__Written task__.
Give back exactly the lines from the one with "by 1365 pixels." through the one with "from mathutils import Matrix, Vector", inclusive, without the images.

__Data listing__.
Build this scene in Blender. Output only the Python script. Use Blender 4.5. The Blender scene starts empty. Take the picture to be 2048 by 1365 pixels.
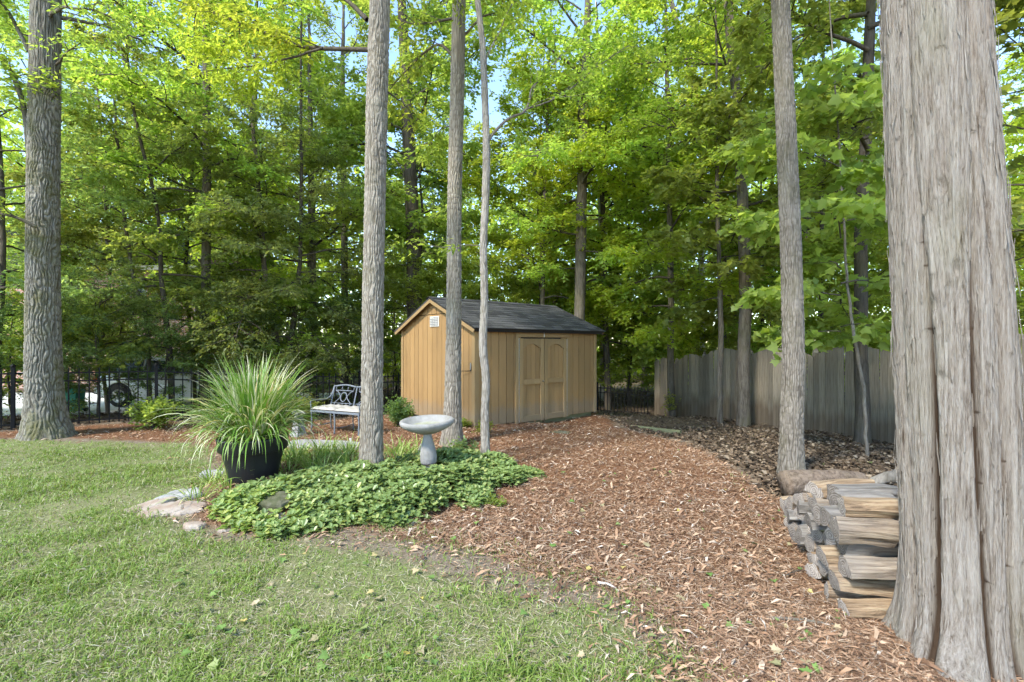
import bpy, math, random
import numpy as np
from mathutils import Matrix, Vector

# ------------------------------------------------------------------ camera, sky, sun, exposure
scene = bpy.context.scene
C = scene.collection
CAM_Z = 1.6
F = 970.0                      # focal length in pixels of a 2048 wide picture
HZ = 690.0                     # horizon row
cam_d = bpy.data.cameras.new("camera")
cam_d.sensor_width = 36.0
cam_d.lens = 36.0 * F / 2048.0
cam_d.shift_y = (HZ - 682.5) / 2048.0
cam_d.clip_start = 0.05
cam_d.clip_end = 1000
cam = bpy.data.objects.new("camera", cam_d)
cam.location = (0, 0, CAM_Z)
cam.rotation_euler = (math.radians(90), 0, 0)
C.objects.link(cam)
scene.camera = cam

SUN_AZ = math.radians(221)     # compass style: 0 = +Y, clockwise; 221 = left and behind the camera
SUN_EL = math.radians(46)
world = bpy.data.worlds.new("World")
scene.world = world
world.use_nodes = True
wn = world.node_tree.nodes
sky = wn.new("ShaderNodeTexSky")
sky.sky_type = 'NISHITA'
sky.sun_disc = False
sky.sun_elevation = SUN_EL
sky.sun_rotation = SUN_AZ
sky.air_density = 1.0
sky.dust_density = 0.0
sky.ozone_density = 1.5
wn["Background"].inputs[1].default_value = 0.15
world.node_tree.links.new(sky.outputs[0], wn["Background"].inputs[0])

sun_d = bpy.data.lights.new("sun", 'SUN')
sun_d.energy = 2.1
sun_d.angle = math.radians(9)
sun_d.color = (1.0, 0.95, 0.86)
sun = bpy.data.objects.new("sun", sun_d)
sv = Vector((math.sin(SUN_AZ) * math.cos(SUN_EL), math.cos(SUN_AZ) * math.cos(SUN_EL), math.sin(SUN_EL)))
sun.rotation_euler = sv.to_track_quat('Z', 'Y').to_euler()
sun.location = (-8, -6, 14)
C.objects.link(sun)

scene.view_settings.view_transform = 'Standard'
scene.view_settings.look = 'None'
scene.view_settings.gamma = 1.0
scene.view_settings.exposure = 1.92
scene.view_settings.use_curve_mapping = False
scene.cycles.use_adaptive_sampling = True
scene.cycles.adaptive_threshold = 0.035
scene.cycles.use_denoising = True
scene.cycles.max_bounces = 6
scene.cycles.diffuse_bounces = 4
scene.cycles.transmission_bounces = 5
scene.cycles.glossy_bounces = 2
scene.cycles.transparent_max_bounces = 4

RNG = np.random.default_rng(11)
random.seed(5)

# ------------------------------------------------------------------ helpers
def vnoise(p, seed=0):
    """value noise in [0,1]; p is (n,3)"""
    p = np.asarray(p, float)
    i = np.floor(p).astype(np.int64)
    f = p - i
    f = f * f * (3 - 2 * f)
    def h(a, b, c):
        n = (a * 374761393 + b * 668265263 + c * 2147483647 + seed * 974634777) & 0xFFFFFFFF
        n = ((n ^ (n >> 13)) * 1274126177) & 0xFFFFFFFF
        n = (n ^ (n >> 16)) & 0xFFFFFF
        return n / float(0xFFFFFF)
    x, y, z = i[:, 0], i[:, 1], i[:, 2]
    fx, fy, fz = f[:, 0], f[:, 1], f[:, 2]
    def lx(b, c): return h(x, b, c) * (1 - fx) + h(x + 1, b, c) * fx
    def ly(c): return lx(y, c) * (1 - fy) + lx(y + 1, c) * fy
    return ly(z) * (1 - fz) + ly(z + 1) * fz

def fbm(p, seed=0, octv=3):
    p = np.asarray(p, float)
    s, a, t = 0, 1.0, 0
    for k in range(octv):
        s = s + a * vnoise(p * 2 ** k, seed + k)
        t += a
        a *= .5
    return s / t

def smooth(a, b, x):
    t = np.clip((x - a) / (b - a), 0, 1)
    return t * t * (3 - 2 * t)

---

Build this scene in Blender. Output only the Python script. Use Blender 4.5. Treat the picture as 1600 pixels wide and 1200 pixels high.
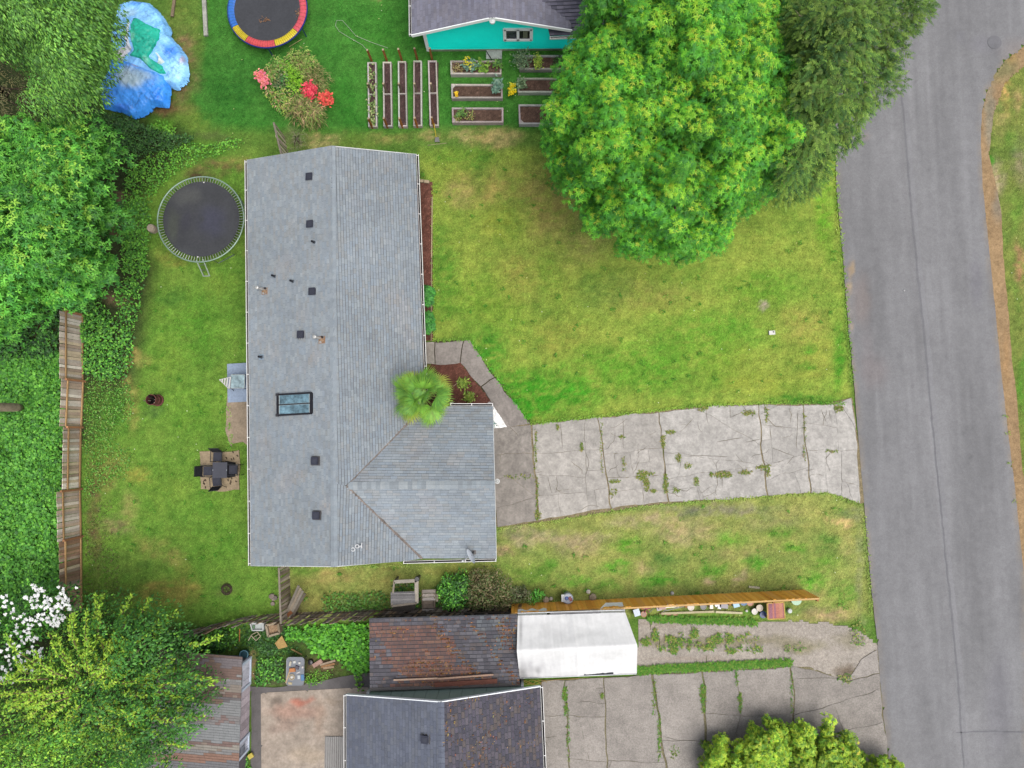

__Output for this exercise__.
Build this scene in Blender. Output only the Python script. Use Blender 4.5. The Blender scene starts empty. Take the picture to be 2048 by 1365 pixels.
import bpy, math, random
import numpy as np
from mathutils import Matrix, Vector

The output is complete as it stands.